Stephen Corry, Merrill Lynch (Asia Pacific) Ltd. head of Investment Strategy, told The Manila Times that the property sector has interested him since values now “are beginning to emerge” as similar to those of Hong Kong.

Merrill Lynch’s local head of research, Jojo Gonzales, averred, saying the industry “remains very buoyant” and values will go higher.

Both observed that the industry may be taking a hit from the rising cost of borrowing and building homes, but it is being propped up by high liquidity and offshore remittances that help fuel the property market.

“Higher interest rates will be a negative but the share prices of these real-estate companies haven’t really plummeted. [They are of] good value right now,” Corry said, adding that residence uptake has not dramatically gone down and office vacancies remain very low.

Unless there is a steep drop in property values, the industry will be able to weather the current economic crisis and “we will have 15 to 20 years ahead of us with strong underlying real estate market,” he said. It also helps that lending practices of Asian banks have improved, rather on the conservative side, which is a lesson learned from the 1997 Asian financial crisis.

Relief in sight

Besides the Philippines, Merrill Lynch has positioned itself defensively in China, Thailand and Indonesia and kept its lowest investment allocation in Asia in India, Australia and Korea.

The investment banker said the growth in the Asian region is “pretty resilient” despite volatile oil prices, the global credit crisis and fast rising inflation that threatened to cripple economies during the first half this year.

Among the biggest casualties of the spiking oil prices is the Philippines and India.

Corry said, “The good news here is our commodity strategist believes that oil will peak at $150 per barrel in the summer. We saw a spike of $146 to $147 before the sharp sell-off. We don’t think that oil would come to $200 and if it does it will be disaster for the global economy. Airlines, consumer, financials will all suffer under that scenario so we don’t think we’ll get there.” With that, the price of oil would slide down by the end of the year and would average at $107 a barrel next year.

Until then, Asian central banks have to put a lid on rising inflation. Interest rates have only begun to move up as central banks try to catch up with runaway inflation.

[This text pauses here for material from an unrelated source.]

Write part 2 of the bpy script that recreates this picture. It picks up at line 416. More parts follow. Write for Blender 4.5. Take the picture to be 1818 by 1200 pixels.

“Here in Asia we see significant rise going forward. Almost the universal answer of central bank governors across the region is ‘the reason why inflation is high in our country is because of higher fuel and food. Whether we raise rates will have no impact on those prices.’ Our regional economist think that is wrong,” Corry said.

He said Asia is 25 percent of global gross domestic product and is “the core driver of global inflation but they [central banks] need to realize that and we want to see inflation under control.”

Asian countries certainly would not want to see the kind of consumer prices index jump from 7 percent to 27 percent in just one year, just like what happened in Vietnam. Corry said the Philippines is in the right direction by aggressively tightening monetary policy by 50 basis points while the markets were just expecting half of that.

“The peso rallied and the sovereign debt spreads have narrowed and equity markets are higher. But what I think is the [Bangko Sentral ng Pilipinas] will get tough on inflation and we’re going to see higher interest rates up ahead and that will be negative for equities,” the Merrill Lynch executive said.